= Job =
The lines beneath this instruction, from the first through the one containing "FPX, CH, PITCH", must be transcribed exactly; no other line belongs in the output.

= Data section =
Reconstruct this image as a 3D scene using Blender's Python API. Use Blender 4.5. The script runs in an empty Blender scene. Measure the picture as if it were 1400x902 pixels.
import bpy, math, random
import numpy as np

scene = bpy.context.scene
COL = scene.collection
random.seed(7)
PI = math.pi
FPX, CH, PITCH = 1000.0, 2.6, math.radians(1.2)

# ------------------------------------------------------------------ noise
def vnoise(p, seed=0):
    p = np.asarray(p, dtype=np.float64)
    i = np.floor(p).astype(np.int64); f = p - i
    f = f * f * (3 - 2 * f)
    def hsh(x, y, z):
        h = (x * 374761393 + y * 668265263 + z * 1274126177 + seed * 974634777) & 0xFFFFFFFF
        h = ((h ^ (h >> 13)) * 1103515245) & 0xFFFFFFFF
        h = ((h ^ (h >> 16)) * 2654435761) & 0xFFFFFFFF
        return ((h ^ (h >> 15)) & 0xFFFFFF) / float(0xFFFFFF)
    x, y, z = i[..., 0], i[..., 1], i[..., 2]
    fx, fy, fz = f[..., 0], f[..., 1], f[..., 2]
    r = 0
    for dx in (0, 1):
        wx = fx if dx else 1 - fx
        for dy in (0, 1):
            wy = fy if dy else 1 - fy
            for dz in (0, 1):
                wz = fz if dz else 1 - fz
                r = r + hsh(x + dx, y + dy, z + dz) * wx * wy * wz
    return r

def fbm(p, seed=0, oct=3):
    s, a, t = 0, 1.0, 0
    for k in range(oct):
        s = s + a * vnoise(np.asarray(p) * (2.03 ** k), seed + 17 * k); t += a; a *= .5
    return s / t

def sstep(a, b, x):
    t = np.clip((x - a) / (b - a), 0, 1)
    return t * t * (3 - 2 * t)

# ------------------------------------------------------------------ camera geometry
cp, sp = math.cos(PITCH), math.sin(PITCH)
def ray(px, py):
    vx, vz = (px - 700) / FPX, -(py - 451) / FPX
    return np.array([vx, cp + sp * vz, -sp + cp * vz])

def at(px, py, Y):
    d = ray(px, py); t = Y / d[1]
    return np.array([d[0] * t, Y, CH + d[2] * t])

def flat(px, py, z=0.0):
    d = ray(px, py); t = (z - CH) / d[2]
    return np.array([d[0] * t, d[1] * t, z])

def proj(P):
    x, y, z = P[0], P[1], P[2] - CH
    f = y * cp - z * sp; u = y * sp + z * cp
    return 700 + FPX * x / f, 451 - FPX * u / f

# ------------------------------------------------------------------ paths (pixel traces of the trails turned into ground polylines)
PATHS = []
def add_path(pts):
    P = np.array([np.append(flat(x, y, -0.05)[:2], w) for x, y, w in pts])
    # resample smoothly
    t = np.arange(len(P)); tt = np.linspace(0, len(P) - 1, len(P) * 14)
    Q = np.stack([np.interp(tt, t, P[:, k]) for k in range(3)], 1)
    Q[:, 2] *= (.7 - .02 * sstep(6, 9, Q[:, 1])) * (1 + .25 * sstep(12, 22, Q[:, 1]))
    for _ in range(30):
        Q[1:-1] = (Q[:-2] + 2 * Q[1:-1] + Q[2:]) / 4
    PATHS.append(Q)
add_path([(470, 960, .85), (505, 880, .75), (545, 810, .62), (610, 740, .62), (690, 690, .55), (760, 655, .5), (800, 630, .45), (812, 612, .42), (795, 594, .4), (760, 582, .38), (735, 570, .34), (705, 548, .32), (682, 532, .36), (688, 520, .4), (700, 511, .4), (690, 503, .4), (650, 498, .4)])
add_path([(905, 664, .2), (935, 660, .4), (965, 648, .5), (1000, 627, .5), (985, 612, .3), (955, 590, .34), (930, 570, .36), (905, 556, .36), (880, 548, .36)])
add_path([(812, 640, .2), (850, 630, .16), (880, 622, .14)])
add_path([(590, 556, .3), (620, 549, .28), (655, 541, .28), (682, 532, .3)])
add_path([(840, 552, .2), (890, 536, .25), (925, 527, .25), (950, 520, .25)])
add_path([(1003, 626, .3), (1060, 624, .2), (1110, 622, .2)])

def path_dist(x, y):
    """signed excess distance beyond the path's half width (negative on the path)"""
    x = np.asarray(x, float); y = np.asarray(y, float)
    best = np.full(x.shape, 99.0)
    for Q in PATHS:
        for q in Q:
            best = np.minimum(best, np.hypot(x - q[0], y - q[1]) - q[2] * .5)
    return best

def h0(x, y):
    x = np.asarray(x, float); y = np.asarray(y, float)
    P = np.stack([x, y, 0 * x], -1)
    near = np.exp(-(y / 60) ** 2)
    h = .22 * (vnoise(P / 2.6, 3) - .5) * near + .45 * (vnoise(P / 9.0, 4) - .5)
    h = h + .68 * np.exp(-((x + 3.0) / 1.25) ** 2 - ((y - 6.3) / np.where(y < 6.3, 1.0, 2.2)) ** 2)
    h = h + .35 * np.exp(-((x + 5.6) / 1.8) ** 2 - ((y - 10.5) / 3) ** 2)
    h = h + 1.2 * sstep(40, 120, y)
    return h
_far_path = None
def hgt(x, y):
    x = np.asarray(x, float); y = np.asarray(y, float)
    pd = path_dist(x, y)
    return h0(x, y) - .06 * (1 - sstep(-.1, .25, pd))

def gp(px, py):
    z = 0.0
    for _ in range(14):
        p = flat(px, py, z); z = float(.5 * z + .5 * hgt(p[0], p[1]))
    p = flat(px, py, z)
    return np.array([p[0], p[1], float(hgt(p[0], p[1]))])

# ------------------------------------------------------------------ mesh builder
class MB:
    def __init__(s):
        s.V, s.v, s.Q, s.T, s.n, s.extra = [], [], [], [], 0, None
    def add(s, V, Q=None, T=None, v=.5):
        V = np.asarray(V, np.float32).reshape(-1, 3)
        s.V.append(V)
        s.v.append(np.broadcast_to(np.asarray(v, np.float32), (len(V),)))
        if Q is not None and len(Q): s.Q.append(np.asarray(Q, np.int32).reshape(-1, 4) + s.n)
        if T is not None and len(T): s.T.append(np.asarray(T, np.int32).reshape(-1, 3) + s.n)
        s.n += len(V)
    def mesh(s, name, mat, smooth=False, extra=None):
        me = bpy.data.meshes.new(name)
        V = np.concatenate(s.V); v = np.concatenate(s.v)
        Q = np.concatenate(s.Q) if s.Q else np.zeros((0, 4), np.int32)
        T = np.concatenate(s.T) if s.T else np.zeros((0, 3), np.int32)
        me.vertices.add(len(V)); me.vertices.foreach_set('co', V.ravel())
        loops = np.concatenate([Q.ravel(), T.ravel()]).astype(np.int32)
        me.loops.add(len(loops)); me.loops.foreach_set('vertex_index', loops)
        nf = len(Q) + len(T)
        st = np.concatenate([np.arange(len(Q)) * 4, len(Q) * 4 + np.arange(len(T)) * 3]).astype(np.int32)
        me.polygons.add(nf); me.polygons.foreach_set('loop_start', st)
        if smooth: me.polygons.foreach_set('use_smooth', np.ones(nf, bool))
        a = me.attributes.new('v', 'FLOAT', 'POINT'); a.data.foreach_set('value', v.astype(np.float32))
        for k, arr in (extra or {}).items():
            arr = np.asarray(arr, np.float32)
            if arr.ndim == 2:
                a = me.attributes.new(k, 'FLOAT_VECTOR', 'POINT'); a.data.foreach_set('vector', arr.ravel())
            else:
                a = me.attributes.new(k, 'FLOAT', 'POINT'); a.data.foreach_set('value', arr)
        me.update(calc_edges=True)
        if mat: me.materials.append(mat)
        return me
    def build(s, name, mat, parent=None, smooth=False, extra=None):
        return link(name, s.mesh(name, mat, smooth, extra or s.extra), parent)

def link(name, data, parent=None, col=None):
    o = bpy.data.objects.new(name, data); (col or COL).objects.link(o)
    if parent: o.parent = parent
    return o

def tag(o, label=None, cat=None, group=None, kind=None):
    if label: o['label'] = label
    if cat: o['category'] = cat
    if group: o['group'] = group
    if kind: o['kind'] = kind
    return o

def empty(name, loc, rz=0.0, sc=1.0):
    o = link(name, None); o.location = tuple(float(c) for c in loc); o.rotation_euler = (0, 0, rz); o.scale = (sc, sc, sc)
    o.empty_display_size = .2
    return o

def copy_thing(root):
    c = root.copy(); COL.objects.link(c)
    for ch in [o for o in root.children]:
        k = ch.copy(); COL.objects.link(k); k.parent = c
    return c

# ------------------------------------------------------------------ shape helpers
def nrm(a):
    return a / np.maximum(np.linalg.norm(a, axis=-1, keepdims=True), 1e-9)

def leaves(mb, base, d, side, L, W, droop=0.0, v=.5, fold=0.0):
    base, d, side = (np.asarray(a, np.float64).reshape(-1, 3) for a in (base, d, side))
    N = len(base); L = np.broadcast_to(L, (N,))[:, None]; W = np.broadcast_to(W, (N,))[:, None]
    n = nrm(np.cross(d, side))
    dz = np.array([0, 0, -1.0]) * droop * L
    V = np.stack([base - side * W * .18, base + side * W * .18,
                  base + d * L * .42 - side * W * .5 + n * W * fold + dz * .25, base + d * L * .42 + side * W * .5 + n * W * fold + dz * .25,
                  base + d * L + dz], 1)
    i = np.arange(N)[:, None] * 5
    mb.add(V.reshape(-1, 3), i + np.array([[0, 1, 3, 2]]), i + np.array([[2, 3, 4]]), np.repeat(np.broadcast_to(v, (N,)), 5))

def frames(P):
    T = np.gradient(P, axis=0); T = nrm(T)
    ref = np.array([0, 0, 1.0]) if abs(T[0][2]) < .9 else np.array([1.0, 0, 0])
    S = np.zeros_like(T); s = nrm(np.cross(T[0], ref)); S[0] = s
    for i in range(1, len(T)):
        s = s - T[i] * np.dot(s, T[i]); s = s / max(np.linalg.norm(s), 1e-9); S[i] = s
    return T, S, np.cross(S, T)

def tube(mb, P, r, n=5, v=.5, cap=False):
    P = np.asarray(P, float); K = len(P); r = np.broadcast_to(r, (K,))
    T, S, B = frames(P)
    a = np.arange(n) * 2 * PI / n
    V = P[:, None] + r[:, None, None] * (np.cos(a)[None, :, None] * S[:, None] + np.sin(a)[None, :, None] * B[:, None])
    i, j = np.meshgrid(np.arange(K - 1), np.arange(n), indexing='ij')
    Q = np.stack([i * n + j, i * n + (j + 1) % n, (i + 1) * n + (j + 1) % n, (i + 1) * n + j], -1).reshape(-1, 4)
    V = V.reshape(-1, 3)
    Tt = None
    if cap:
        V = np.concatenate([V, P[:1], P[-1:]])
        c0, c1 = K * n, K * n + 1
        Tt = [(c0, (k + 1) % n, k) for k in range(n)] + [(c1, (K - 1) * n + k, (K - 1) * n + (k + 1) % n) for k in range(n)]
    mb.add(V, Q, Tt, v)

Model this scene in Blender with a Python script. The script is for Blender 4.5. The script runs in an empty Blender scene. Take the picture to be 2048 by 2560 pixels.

= Finished exercise =
Reconstruct this image as a 3D scene using Blender's Python API. Use Blender 4.5. The script runs in an empty Blender scene. Measure the picture as if it were 1400x902 pixels.
import bpy, math, random
import numpy as np

scene = bpy.context.scene
COL = scene.collection
random.seed(7)
PI = math.pi
FPX, CH, PITCH = 1000.0, 2.6, math.radians(1.2)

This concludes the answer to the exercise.